SCHWARTZ, Barthélémy. "L’équité a bon dos"

(Publié dans Oiseau-tempête n°10, 2003)

économie (généralités)SCHWARTZ, Barthélémy

Daniel Lindenberg analyse dans son livre, Le Rappel à l’ordre, enquête sur les nouveaux réactionnaires  [1] une tendance visible en France, presque banalisée depuis quelques années, d’une remise en cause des valeurs démocratiques. Par «  démocratie  », il entend la société actuelle ; précisons, ici, qu’il s’agit du régime démocratique du capitalisme d’économie mixte aujourd’hui en crise.

«  Le 21  avril 2002  [2], écrit-il, a emporté bien des certitudes.
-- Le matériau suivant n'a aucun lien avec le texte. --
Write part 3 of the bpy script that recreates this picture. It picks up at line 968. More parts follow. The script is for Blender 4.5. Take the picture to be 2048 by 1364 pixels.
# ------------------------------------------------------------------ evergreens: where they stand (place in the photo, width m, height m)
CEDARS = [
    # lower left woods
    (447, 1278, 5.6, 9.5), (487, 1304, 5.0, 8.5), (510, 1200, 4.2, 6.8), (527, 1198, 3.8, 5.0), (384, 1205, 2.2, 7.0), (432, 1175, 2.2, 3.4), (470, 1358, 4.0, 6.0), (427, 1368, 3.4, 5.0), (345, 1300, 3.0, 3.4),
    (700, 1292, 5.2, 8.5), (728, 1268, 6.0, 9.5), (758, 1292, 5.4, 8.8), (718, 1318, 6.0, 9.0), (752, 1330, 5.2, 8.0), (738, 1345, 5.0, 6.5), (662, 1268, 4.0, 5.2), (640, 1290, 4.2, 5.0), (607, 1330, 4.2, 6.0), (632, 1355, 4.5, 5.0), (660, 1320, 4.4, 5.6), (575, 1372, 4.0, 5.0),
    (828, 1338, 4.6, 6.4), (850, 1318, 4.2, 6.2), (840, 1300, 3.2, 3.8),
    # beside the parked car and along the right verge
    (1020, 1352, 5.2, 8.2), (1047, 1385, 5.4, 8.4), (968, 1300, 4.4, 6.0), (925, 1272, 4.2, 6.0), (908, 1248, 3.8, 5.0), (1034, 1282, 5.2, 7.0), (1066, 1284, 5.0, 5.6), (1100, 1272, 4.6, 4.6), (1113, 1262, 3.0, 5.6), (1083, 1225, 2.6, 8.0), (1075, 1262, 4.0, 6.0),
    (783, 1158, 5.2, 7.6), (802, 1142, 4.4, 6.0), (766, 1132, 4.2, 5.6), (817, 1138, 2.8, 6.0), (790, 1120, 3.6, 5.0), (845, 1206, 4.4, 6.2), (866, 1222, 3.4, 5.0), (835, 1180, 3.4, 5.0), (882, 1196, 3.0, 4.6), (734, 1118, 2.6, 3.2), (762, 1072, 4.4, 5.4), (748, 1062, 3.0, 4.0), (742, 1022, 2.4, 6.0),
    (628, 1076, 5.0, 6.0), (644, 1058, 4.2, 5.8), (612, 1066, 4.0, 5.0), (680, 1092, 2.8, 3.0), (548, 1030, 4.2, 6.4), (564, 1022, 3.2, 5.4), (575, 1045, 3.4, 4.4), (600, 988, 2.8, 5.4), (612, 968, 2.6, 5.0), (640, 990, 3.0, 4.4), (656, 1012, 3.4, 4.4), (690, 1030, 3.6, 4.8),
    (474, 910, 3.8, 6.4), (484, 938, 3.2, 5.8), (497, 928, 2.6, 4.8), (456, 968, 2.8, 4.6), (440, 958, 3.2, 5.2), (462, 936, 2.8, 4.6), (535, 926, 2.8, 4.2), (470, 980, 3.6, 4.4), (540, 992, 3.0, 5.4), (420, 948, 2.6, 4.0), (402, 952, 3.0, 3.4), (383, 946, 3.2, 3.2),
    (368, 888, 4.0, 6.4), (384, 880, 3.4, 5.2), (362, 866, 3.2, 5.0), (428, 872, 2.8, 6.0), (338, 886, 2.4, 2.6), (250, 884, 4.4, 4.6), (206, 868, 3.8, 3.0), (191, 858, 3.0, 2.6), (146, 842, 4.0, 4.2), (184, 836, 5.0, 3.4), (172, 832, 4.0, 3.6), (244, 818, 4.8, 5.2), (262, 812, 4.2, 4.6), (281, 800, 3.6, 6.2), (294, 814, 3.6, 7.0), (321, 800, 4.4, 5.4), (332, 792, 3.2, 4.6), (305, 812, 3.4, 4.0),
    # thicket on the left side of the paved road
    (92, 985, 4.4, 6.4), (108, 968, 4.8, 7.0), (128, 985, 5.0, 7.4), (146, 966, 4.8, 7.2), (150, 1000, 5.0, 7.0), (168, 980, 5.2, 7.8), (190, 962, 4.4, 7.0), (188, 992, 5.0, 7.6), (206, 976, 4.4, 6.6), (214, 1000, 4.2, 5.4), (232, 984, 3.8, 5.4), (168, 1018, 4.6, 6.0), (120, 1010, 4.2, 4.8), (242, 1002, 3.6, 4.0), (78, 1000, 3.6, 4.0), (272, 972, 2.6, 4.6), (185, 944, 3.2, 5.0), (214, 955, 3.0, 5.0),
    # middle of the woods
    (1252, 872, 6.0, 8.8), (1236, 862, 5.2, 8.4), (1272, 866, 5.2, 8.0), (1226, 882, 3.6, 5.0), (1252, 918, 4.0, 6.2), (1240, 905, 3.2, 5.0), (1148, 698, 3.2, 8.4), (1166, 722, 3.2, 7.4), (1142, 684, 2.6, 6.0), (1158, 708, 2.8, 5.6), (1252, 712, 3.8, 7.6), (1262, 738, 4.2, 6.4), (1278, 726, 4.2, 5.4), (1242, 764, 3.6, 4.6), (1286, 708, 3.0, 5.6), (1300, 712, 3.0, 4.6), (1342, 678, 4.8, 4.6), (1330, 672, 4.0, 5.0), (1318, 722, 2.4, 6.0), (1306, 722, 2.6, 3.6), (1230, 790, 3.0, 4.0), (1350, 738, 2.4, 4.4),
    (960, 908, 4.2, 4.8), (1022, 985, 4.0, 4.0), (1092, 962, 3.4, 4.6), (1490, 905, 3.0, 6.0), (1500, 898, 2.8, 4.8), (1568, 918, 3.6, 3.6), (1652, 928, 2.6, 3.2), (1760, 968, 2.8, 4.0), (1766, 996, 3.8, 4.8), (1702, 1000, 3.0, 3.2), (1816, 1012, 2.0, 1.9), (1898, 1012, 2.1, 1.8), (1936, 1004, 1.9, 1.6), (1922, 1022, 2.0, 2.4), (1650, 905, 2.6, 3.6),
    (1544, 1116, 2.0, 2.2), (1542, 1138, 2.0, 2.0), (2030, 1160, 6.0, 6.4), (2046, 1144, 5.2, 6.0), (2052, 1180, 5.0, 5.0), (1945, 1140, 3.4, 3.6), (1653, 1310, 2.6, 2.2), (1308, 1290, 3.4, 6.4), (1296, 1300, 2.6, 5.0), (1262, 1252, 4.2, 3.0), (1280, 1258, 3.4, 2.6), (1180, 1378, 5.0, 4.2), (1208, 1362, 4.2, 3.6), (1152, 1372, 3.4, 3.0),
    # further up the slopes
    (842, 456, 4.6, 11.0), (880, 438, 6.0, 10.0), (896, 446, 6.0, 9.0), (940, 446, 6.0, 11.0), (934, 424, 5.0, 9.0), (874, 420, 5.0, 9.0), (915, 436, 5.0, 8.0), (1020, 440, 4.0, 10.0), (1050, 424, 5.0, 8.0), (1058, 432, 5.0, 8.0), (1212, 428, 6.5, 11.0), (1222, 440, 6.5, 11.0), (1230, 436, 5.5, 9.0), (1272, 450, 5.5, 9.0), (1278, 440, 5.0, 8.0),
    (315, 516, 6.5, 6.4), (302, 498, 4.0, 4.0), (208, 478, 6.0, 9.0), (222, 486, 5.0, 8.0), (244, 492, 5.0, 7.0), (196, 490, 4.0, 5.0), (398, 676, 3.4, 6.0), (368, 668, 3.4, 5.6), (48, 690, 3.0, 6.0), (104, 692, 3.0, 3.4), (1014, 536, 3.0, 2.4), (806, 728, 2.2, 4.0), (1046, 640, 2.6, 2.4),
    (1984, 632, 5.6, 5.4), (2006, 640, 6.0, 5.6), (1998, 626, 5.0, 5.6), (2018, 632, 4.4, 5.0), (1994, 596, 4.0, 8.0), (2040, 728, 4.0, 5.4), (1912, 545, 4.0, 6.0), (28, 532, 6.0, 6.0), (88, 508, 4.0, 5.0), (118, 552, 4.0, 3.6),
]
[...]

N’y voir qu’un effet du discrédit des élites, comme le font beaucoup ces derniers temps, c’est non seulement faire le jeu des populismes qui ont aujourd’hui le vent en poupe en Europe, mais aussi ignorer la puissance corrosive des idées qui s’affirment et que traduit le retour de thèmes aux saveurs un peu oubliées : l’ordre, l’autorité, la restauration des valeurs, le ‘‘peuple réel” (souvenons-nous un instant du “pays réel” de Charles Maurras), voire le culte des racines et des identités constituées. Autant de figures qui renvoient en réalité à une méfiance de plus en plus marquée à l’égard de la démocratie, de l’État de droit et des fondements d’une “société ouverte” au moment même où on les croyait durablement installés dans les esprits. […] Exit l’État de droit, retour à l’État-Léviathan comme ultime recours devant le spectre de la “guerre de tous contre tous”. Tel serait le programme du “siècle qui naît”.  »

Dans ce contexte récent, certains découvrent la nation «  fondatrice de la civilisation  », d’autres, tel ce sociologue qui revendique «  soyons réactionnaires !  » et rappelle «  l’essence de la chrétienté, porteuse de nos valeurs et de notre esprit de tolérance  »  [3] ; d’autres encore envisageraient de revoir les termes de la séparation de l’Église et de l’État dans le sens d’une revalorisation positive de la «  chrétienté  ». Cette recomposition idéologique touche, par exemple en France, à la fois les milieux de droite et de gauche (politiciens, intellectuels et chefs d’entreprise). Le vote «  unanime  » des députés socialistes et l’«  abstention  » des communistes (d’accord sur la «  nécessité de sanctionner  » même s’ils trouvent la peine «  excessive  [4]   ») en faveur des textes sécuritaires votés en 2003 réprimant l’outrage au drapeau patriotique ou à La Marseillaise [5] n’ont fait que confirmer cette tendance.

[1Daniel Lindenberg, Le Rappel à l’ordre, enquête sur les nouveaux-réactionnaires, Seuil 2002

[2En 2002, l’extrême droite est parvenue au deuxième tour de l’élection présidentielle en France, passant devant le candidat de gauche éliminé, de ce fait, dès le premier tour.

[3«  Soyons réactionnaires  », Catherine Pauchet, sociologue, Libération, 29  novembre 2002 ; du même tonneau : «  Pour la République démocratique  », Blandine Kriegel, Libération, 4  décembre 2002.

[4«  La gauche se rallie à l’étendard de Sarkozy – elle a voté le texte sur les outrages au drapeau et à l’hymne [national]  », Libération, 25  janvier 2003.